── RAW DATA ──

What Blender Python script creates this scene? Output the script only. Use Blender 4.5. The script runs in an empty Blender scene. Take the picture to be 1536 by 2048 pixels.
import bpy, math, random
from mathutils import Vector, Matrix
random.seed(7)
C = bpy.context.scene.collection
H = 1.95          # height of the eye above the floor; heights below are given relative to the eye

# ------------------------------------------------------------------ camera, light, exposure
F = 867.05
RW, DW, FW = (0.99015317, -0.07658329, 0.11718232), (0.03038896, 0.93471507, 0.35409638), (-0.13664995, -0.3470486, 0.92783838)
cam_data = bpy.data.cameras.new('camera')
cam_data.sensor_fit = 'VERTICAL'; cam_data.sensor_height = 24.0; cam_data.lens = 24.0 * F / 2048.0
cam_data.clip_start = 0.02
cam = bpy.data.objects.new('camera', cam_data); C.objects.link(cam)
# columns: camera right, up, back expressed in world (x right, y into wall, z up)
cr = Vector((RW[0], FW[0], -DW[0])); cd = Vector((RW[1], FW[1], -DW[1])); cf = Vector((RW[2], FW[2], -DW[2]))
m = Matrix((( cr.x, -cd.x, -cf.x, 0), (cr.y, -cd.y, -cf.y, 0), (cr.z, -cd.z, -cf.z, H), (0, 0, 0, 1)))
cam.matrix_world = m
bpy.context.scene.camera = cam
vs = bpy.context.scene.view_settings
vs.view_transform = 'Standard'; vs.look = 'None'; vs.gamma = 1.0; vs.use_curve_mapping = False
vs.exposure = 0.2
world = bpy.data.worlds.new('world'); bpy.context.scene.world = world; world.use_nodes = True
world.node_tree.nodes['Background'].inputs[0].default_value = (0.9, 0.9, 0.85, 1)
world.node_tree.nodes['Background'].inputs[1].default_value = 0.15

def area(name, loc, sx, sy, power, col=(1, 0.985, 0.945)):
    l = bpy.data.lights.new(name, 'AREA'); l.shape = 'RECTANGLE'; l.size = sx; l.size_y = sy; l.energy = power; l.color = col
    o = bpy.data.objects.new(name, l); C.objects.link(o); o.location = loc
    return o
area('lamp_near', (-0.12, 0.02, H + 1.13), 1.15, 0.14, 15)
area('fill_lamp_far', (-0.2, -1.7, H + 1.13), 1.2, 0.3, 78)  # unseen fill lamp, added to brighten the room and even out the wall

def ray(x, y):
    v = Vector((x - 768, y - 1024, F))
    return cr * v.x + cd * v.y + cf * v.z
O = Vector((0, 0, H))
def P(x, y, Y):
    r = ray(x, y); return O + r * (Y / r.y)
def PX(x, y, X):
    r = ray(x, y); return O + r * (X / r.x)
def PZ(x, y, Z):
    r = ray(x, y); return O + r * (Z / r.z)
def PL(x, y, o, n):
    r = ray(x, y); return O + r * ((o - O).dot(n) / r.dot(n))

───

Return nothing but the lines from the first line of the listing through the line with "relative to the eye", please, keeping every one of them unchanged.

RESULT FOR THIS EXERCISE:
What Blender Python script creates this scene? Output the script only. Use Blender 4.5. The script runs in an empty Blender scene. Take the picture to be 1536 by 2048 pixels.
import bpy, math, random
from mathutils import Vector, Matrix
random.seed(7)
C = bpy.context.scene.collection
H = 1.95          # height of the eye above the floor; heights below are given relative to the eye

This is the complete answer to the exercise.